I was put in contact with a wonderful, now retired, textile curator who has become a kind friend. She had started her working life in this area at the start of the quilting revival in the 1970s and had been gifted the frame directly from the, then elderly, Welsh grandmother of a friend at the time (her grandmother had been born in the Victorian era in a family with generations of quilting history). My curator friend had used it in her curation and teaching over the 40+ years of her working life in textile education, but she was now downsizing her lifetime of textile collection and was delighted that this old tool should find a working home where it could be used again. I was just so completely delighted to give it a home! We have stayed in touch over the months that have passed since I rehomed the frame, meeting up, sharing textile stories and the progress of this project. It’s been a thoroughly enriching experience in all ways. I have made a dear friend and learnt so much.

There have been all sorts of creative ‘problems’ that this frame has given me to solve and learn from. It started with setting up the frame. It came without any method to attach the parts of the frame together which necessitated whittling oak pegs to hold it square. I needed to learn how to load the frame. Old books (written from the 1950s to 1970s) tended to be shaped by the idea that people would only be making small items like cot quilts and thus they skipped over some of the complexities of dealing with a kingsize double quilt – I found advice from a pre 1930 book and some generous practical help from supportive British hand quilters, and Americans raised in families where the tradition had prevailed in ways that we don’t have here. Pattern marking, basting, the process of quilting, how to wind on, where to begin quilting – these were all issues that I will return to in another ‘Practicalities’ post, but needless to say that this project has been everything I hoped and so much more.

There are so few pictures of quilt frames being used in the past, occasional photographs from the decades around 1900 show frames set up outside ( for the camera exposure of the time this was easier to picture, I suspect). This is a source of great regret to historians today, and reflects a great many aspects of women’s work in the past. Yet we risk perpetuating this imbalance today unless we picture ourselves at work!
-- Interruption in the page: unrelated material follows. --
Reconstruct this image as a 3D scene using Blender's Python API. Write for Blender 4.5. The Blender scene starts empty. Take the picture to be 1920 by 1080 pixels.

I wanted to immortalise this latest iteration of the long life of my frame in pictures that might show it at work today. There also exist black and white grainy photograph images of women knitting or lacemaking which follow this visual composition of outdoor crafting outside a building, my curator friend showed me a beautiful print of her grandmother working in our lacemaking county just like this and it sparked an idea. I generally hate posing for a picture, but my dear friend is an artist and creative maker in her own right and she was my original partner in quilt making right back at the start in the early 2000s and she loved my idea of immortalising women at work in this way. She sketched the beautiful line drawn picture at the opening of this post one day this summer when the sun shone in the meadow by our beloved barn with the painted quilt block that we also made for it some years ago, to mark out my little corner of the world. The quilt I’m working on is christened The Midsummer Harvest Quilt because the golden cream sateen and floral motifs just reminded me of the gold of shimmering summer fields, and I began it on the day of midsummer. I’m so pleased to be able to enjoy the next era of this precious tool’s life with it. I’ll write a post about this specific whole cloth and improv project which I am quilting on the frame, my #themidsummerharvestquilt when it is finally finished. I’m hoping its golden rays sustain me until midwinter.